Footwork is the most critical component to the play of a quarterback. Working from under center provides a passer with a sense of rhythm and timing that makes a passing game go. When a quarterback hits his third, fifth or seventh step, his eyes are geared to work in unison with the progression of each route, allowing a passer to set quickly and dump the ball if he sees a blitz coming on his first step or hit his seventh step and uncork it to a deep layer.
In the shotgun, a quarterback’s footwork is not natural. As defenses are shifting into coverage from disguised looks, a shotgun passer must drop his eyes from reading the field to catching the ball and back to the field again while turning his body and getting into throwing position. In that fraction of a second, as a quarterback is looking to get the grip on the ball and redirect his eyes, a lot can happen. Disguised coverages can show and already tight windows can close. On Sunday, Colts OLB Robert Mathis fell back into coverage against the Lions in that short span, directly into Matthew Stafford’s throwing lane. However, the fourth-year passer never saw Mathis as he caught the ball from the shotgun snap and immediately whipped a pass toward Brandon Pettigrew. The result was an easy interception for Mathis.

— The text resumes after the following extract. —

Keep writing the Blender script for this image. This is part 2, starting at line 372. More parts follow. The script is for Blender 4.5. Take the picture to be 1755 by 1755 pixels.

The integrity of quarterbacking mechanics has slipped in the NFL this season, and one of the chief culprits has been the proliferation of spread, shotgun offenses. Peyton Manning and Tom Brady can shift their feet quickly from the gun, but their mechanics are well-drilled from more than a decade of work and they are two of the game’s all-time great technicians. For younger quarterbacks such as Stafford, Jay Cutler, Cam Newton and even Aaron Rodgers, who started off the season very slowly, the prevalence of shotgun attacks has begun to erode NFL passing games, destroy the mechanics of its passers and diminish the quality of the product on the field.